Sen. HATCH: No question about it. For the whole history of this country, they've always had an up or down vote. We've never had a leader-led partisan filibuster against any Supreme Court nominee.

See that? Not filibuster. No: Leader-led partisan filibuster.

For goodness sake, who cares who led the filibuster? It was a filibuster!

Of course, this sleight of hand is not an accident. Hatch knows that Democrats will be quick to point out the case of Abe Fortas (go to the 13th page of this document, which shows up as "CRS-11"), who was filibustered in 1968. When Sen. Joe Biden pointed this out on Face the Nation, Sen. Hatch responded with the laughable answer that "It was bipartisan". I won't even bother to talk about how irrelevant that fact is to the arguments Republicans have been making. Instead, here's what Biden said:

Sen. BIDEN: Well, the bottom line was Southern conservatives and conservative Republicans filibustered and killed him. And by the way, I was chairman at the time of Bork and Thomas, and it is true I did allow both to go out without recommendation. I could not--I could have stopped each of them from getting a vote in the full Senate. But it didn't--I didn't let them out because I believed that a filibuster was wrong. I let them out because I believe the Constitution says the Senate--the Senate--must decide whether or not to let a vote occur, not a committee.

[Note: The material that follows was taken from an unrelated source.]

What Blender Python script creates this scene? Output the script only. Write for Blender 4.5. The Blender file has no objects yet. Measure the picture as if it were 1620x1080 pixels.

Look for Republicans to now try to hold this last part of the quote against Biden. But make a point of understanding what he said: not that filibusters are wrong per se, but that the entire Senate should decide, not just a committee (Bork didn't even get a majority in committee). And note that nothing about a filibuster is prevented by this reasoning.


Blogger strategery4 said...

Not to mention the whole hypocrisy of insisting on up-or-down votes now despite bottling up Clinton's nominees in the Judiciary Committee in the 90's (generally without even a vote there I think, though I could be wrong). As Hedrick Hertzberg has argued persuasively in the New Yorker, judges are probably the best case for the fillibuster since they get lifetime appointments, whereas legislation can be undone much more easily. But there was a good piece (in the Post?) a while back about the Ds and Rs switching sides on the fillibuster debate opportunistically -- I was shocked, shocked!